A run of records
▬▬▬

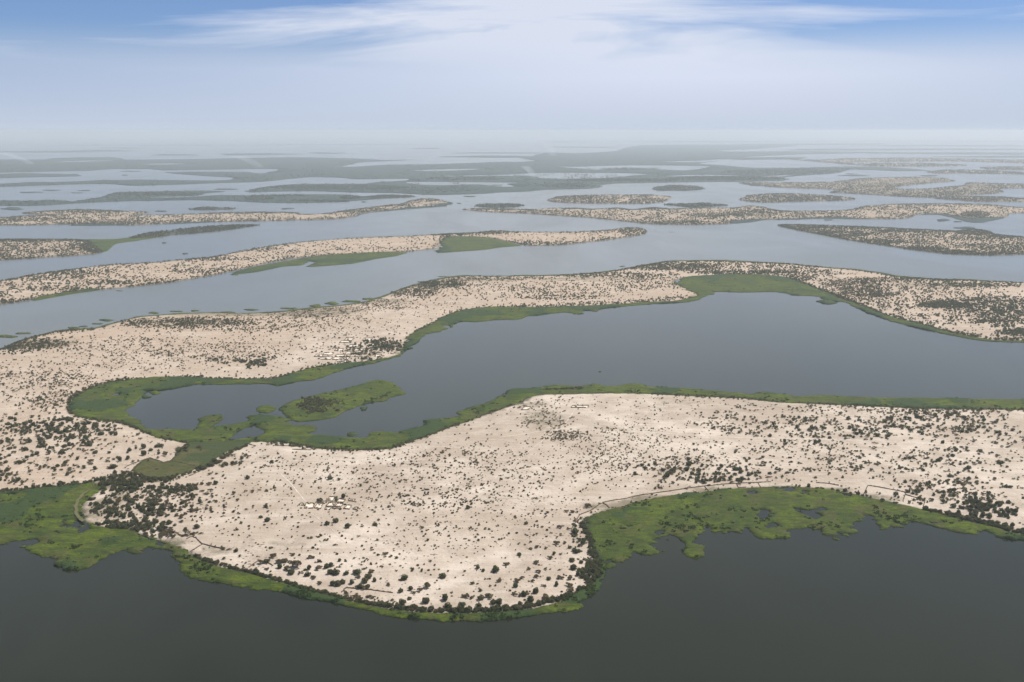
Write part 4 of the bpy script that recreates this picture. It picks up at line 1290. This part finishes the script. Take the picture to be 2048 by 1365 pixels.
def mass(name, kind, X, Y, Zs, D, lod, label, stick=False):
    """all remaining trees of a kind as one object"""
    Vs, Fs, Ts, Ms, off = [], [], [], [], 0
    n = len(X)
    if n == 0:
        return
    vi = RS.randint(0, 7, n)
    lodn = lod
    for k in range(7):
        for ln in ("near", "mid", "far"):
            sel = np.where((vi == k) & (lodn == ln))[0]
            if not len(sel):
                continue
            geos = [(VAR[kind][k][ln], 0)]
            if ln != "far" and kind != 's':
                geos.append((VAR[kind][k]["stick"], 1))
            for (bv, bf), mi in geos:
                a = RS.uniform(0, 6.28, len(sel))
                s = D[sel] / 2
                hs_ = RS.uniform(.8, 1.2, len(sel))
                ca, sa = np.cos(a)[:, None], np.sin(a)[:, None]
                vx = (bv[None, :, 0] * ca - bv[None, :, 1] * sa) * s[:, None] + X[sel][:, None]
                vy = (bv[None, :, 0] * sa + bv[None, :, 1] * ca) * s[:, None] + Y[sel][:, None]
                vz = bv[None, :, 2] * (s * hs_)[:, None] + Zs[sel][:, None]
                Vv = np.stack([vx, vy, vz], -1).reshape(-1, 3)
                Ff = (bf[None] + (np.arange(len(sel)) * len(bv))[:, None, None] + off).reshape(-1, 3)
                Vs.append(Vv); Fs.append(Ff); off += len(Vv)
                Ts.append(np.repeat(RS.rand(len(sel)), len(bv)))
                Ms.append(np.full(len(Ff), mi))
    me = make_mesh(name, np.concatenate(Vs), np.concatenate(Fs), {"tint": np.concatenate(Ts)}, matidx=np.concatenate(Ms))
    me.materials.append(crown_mat[kind]); me.materials.append(M_bark)
    o = bpy.data.objects.new(name, me)
    COL.objects.link(o)
    o["kind"] = "stuff"
    o["label"] = label
    print(name, n, len(me.polygons), round(time.time() - T0, 1))


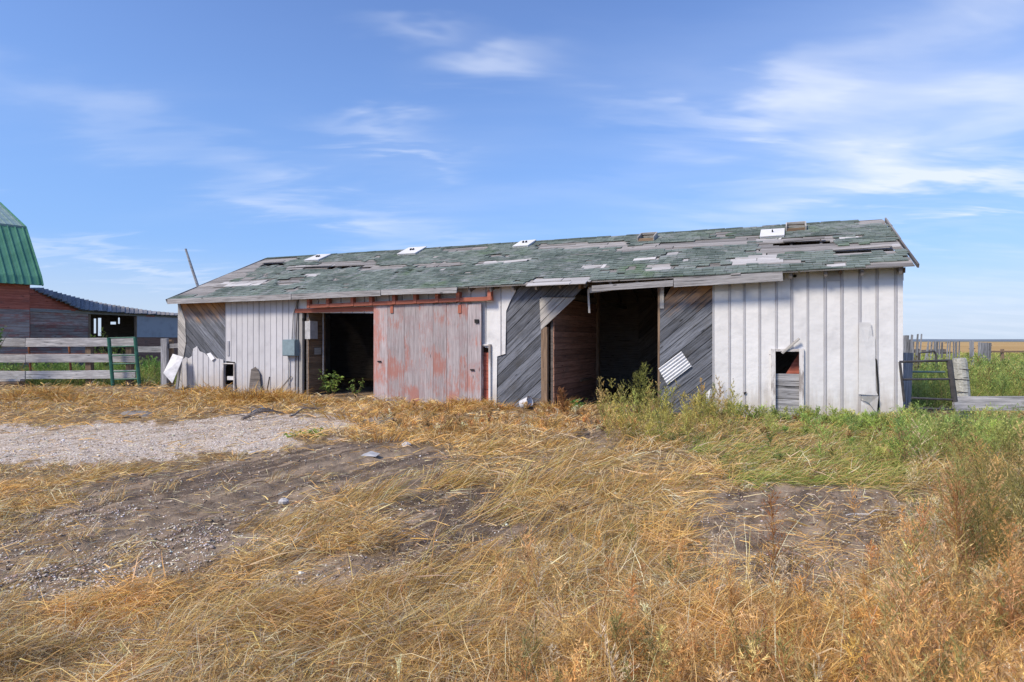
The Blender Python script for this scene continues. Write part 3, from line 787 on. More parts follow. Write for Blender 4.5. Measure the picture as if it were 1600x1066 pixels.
# shingles
var = []
for k in range(10):
    w = random.uniform(.14, .24)
    v = [(-w/2, 0, .0), (w/2, 0, .0), (w/2, .24, -.004), (-w/2, .24, -.004), (-w/2, random.uniform(-.008,.008), .02), (w/2, random.uniform(-.008,.008), .02), (w/2, .24, .002), (-w/2, .24, .002)]
    var.append((w, [Vector(q) for q in v]))
SF = [(4,5,6,7),(0,4,7,3),(1,2,6,5),(0,1,5,4),(3,7,6,2),(0,3,2,1)]
tabs = []; rowsS = 27
for r_ in range(rowsS):
    v = r_/rowsS; u = 0.0
    while u < 1:
        w, shape = random.choice(var); du = w/ROOF_L; uc = u+du/2; u += du+.006/ROOF_L
        if uc > .999: break
        vv = min(v+random.uniform(-.0015, .0015), .965); x, y = roof_px(uc, vv+.02)
        kind = patch_at(x+random.uniform(-4, 4), y+random.uniform(-.7, .7))
        if kind: continue
        if float(fbm(np.array([uc*30]), np.array([vv*9]), 50)[0]) > .76 and random.random() < .8: continue
        if random.random() < .012: continue
        xa, ya, za = roof_frame(uc, vv); p = roof_pt(uc, max(0, vv))+za*(-.018+random.uniform(0, .006))
        tilt = random.uniform(-.012, .03) if random.random() < .9 else random.uniform(.02, .10)
        rz = random.uniform(-.025, .025)
        xb = (xa*math.cos(rz)+ya*math.sin(rz)); yb = za.cross(xb)
        yb = (yb*math.cos(-tilt)+za*math.sin(-tilt)); zb = xb.cross(yb)
        m = Matrix((xb, yb, zb)).transposed().to_4x4(); m.translation = p+za*(tilt*.1)
        big = -float(Vector((SA.x+SE.x*p.x+SN.x*p.y, SA.y+SE.y*p.x+SN.y*p.y)).length)
        tn = float(np.clip(fbm(np.array([uc*26]), np.array([vv*7]), 60)[0]*1.1-.1+random.uniform(-.22, .22), 0, 1))
        tabs.append((big, m, shape, tn))
tabs.sort(key=lambda a: -a[0])
meshes = {}
for (big, m, shape, tn) in tabs[:300]:
    key = (id(shape), int(tn*5))
    if key not in meshes:
        o = mesh_obj('shingle', shape, SF, M['green_shingle'], roof, tint=[tn]*8); meshes[key] = o
    else:
        o = meshes[key].copy(); link(o, roof); o.parent = roof
    o.matrix_local = m
V = []; Fc = []; T = []
for (big, m, shape, tn) in tabs[300:]:
    b = len(V); V += [m @ q for q in shape]; Fc += [tuple(b+i for i in f) for f in SF]; T += [tn]*8
o = mesh_obj('shingle_field', V, Fc, M['green_shingle'], roof, tint=T); tag(o, kind='stuff')
# pale sheets where patches are 'L'
for (x0, x1, ya, yb, h, kind) in PATCH:
    if kind != 'L': continue
    # find u,v of the patch by search on the roof surface
    best = None; cx, cy = (x0+x1)/2, (ya+yb)/2
    for i in range(201):
        for k in range(0, 81):
            X, Y = roof_px(i/200, k/80); d = (X-cx)**2+((Y-cy)*2)**2
            if best is None or d < best[0]: best = (d, i/200, k/80)
    _, uc, vc = best
    X1, _ = roof_px(min(1, uc+.01), vc); X0, _ = roof_px(uc-.01 if uc > .01 else 0, vc); ppu = abs(X1-X0)/.02
    _, Y1 = roof_px(uc, min(1, vc+.05)); _, Y0 = roof_px(uc, max(0, vc-.05)); ppv = abs(Y1-Y0)/(min(1, vc+.05)-max(0, vc-.05))
    hu = (x1-x0)/2/ppu; hv = max(h/ppv, .018)
    nrow = max(1, round(hv*2/.045))
    for rr in range(nrow):
        va = vc-hv+(rr+.5)*2*hv/nrow; a = max(0.001, uc-hu*random.uniform(.75, 1.05)); c = min(.999, uc+hu*random.uniform(.75, 1.05))
        while a < c-.004:
            e_ = min(c, a+random.uniform(.02, .055))
            if patch_at(*roof_px((a+e_)/2, va)) != 'H':
                x, y, z = roof_frame((a+e_)/2, va)
                beam('pale_board', roof_pt(a, va)+z*random.uniform(-.02,-.008), roof_pt(e_-.0008, va)+z*random.uniform(-.02,-.006), 2*hv/nrow*SLOPE_L-.006, .014,
                     M['bleached_wood'] if random.random() < .75 else M['roof_wood'], roof, j=.006, up=tuple(z))
            a = e_
# lifted boards above the holes
for (xa, ya, xb, yb) in ((450,419.5,520,416),(1300,393,1390,388),(1222,379,1290,375),(410,411.5,445,410)):
    def uv(px, py):
        best = None
        for i in range(201):
            for k in range(0, 61):
                X, Y = roof_px(i/200, k/60); d = (X-px)**2+((Y-py)*2)**2
                if best is None or d < best[0]: best = (d, i/200, k/60)
        return best[1], best[2]
    (u0, v0), (u1, v1) = uv(xa, ya), uv(xb, yb); x, y, z = roof_frame((u0+u1)/2, (v0+v1)/2)
    beam('lifted_board', roof_pt(u0, v0)+z*.03, roof_pt(u1, v1)+z*.045, .14, .02, M['roof_wood'], roof, j=.01, up=tuple(z))
# ridge caps
for i in range(46):
    a = i/46; c = (i+1)/46
    if random.random() < .16 or a > .955: continue
    beam('ridge_cap', roof_pt(a, .985)+Vector((0,.02,.012)), roof_pt(c-.001, .985)+Vector((0,.02,.012+random.uniform(-.006,.008))), .16, .016, M['green_shingle'], roof, j=.006, up=(0,-.4,1))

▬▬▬

List the lines of the records where "script" occurs.

**RESPONSE TO THE EXERCISE:**
Write part 4 of the bpy script that recreates this picture. It picks up at line 1290. This part finishes the script. Take the picture to be 2048 by 1365 pixels.
The Blender Python script for this scene continues. Write part 3, from line 787 on. More parts follow. Write for Blender 4.5. Measure the picture as if it were 1600x1066 pixels.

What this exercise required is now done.